It started innocuously enough. Editor Heath needed a photo for the October cover. Preferring a brightly colored car and fancying an action shot, he thought D6C fit the bill just right. "Can you send me some burnout shots?" he asked.

"Absolutely," I responded.

Turned out, I couldn't.

It wasn't from lack of effort or a dearth of horsepower. No, I'm always up for making a smoke show, and D6C's got plenty of oats to liquefy the hides. In fact, it probably has too much power. And, as it turns out, the big Yokohamas provide too much traction as well. While the drag racers among you may scoff at the notion that anyone can really ever have too much of either, I assure you that when it comes to a certain Daytona Sunset C6, this proved to be the grim truth.

With a suitable location well hidden from the public, and the cameras ready to fire, I sat inside a happily burbling D6C awaiting the thumbs-up from my helpful, photographically inclined friends. With the go sign given, I quickly brought the revs past 2,500 as I released the clutch and-BAM!

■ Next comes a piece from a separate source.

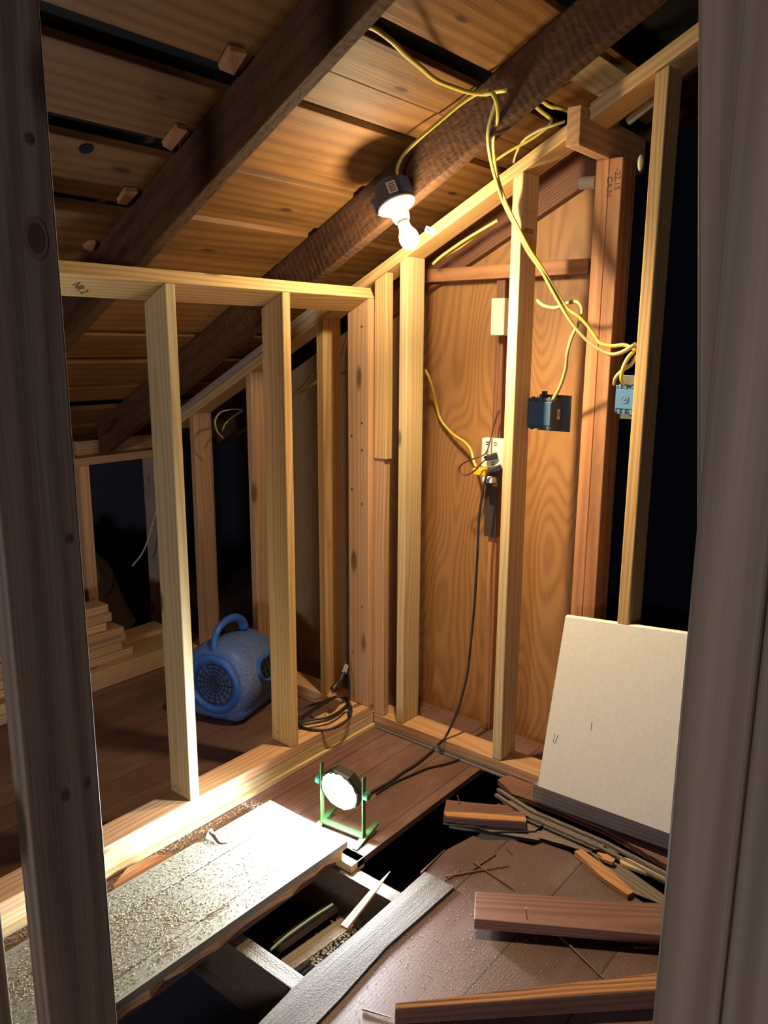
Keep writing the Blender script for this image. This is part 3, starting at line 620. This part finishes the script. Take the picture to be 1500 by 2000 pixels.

Rather than the prodigious clouds of billowy white smoke everyone expected, the differential housing expressed its dissatisfaction with the whole process by promptly grenading itself. So what sounded like a shotgun being fired underneath the car behind my right elbow was immediately joined by a freewheeling engine bouncing off the rev limiter, a small cloud of blue-gray smoke that definitely wasn't coming from the tires, and the faintly noxious smell of gear oil on hot exhaust.

Now, understand that when I use the term "grenaded," I don't mean that I broke the ring gear or twisted an output shaft. No, D6C literally blew the rear third of the cast-aluminum differential housing clean off.

It turns out that D6C isn't the first '05 Corvette to suffer this fate. It seems this particular model year was cursed with a flimsy design that has proved even more fragile than the Fourth-gen F-body's infamous lead-crystal third member. General Motors was obviously aware of this problem in the Corvette from the get-go, as this housing design lasted just one model year. For 2006, the housing was completely redesigned and has proven substantially more robust.

Great, so just swap in the later-model diff and drive away, right? Well, not exactly. In typical GM fashion, the two cases are not directly interchangeable-or so you might think. The new diff has a revised bolt pattern for mounting to the transmission's intermediate housing. Due to rampant misinformation spread across the Internet, it was, for a time, believed this would prevent the updated differential from being installed in an '05 model.

Eventually one or two vendors figured out what needed to be done to mate the stronger '06-up unit with the '05 cars. However, at least one of these vendors chose to keep the info to himself and instead offer a radically overpriced kit, the implication being that he was producing a special part that allowed the transplant.

Fortunately for us, there are also vendors who take the high road. One of them is Zip Products. Already known for bulletproof differentials that powered World Challenge Corvette racer Reese Leighton through several seasons, Zip was completely forthcoming when it came to the straight scoop on upgrading the '05 diff.

It turns out that only the transmission intermediate housing needs to be swapped. This is easily accomplished with the trans in the car and can be completed in just 30 minutes. And guess what? The new intermediate housing is the same one found on all '06-up Corvettes. I guess the cat's outta the bag.

So, all in all, it looked as though D6C would be back and stronger than ever in no time. As is often the case, things weren't to be as simple as they seemed. While the car came apart easily enough, you're about to see what else I broke-and it's an even bigger helping of not good.

And no, I didn't even get the burnout photo.